Algebras of the extended probabilistic powerdomain monad

TL;DR

This paper characterizes the algebras of the extended probabilistic powerdomain monad over T0 topological spaces, revealing their structure as weakly locally convex sober topological cones and identifying algebra morphisms as continuous linear maps.

Contribution

It provides a comprehensive characterization of the Eilenberg-Moore algebras for the extended probabilistic powerdomain monad and related monads, linking algebraic structure to topological and convexity properties.

Findings

Algebras are weakly locally convex sober topological cones.

Structure maps correspond to continuous valuations with barycentres.

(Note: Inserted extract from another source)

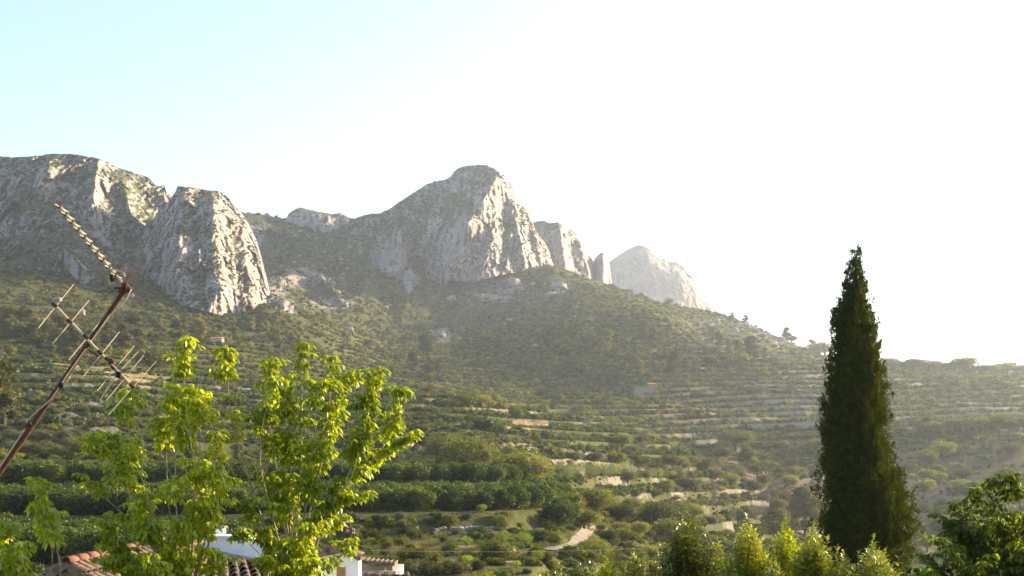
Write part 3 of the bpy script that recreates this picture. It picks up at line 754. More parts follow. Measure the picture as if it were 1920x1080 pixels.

Algebra morphisms are continuous linear maps.

Abstract

We investigate the Eilenberg-Moore algebras of the extended probabilistic powerdomain monad $\mathcal V_w$ over the category $\mathbf{TOP}_0$ of $T_0$ topological spaces and continuous maps. We prove that every $\mathcal V_w$-algebra in our setting is a weakly locally convex sober topological cone, and that a map is the structure map of a $\mathcal V_w$-algebra if and only if it is continuous and sends every continuous valuation to its unique barycentre. Conversely, for locally linear sober cones (a strong form of local convexity), the mere existence of barycentres entails that the barycentre map is the structure map of a $\mathcal V_w$-algebra; moreover the algebra morphisms are exactly the linear continuous maps in that case. We also examine the algebras of two related monads, the simple valuation monad $\mathcal V_{\mathrm f}$ and the point-continuous valuation monad $\mathcal V_{\mathrm p}$. In $\mathbf{TOP}_0$ their algebras are fully characterised as weakly locally convex topological cones and weakly locally convex sober topological cones, respectively. In both cases, the algebra morphisms are continuous linear maps between the corresponding algebras.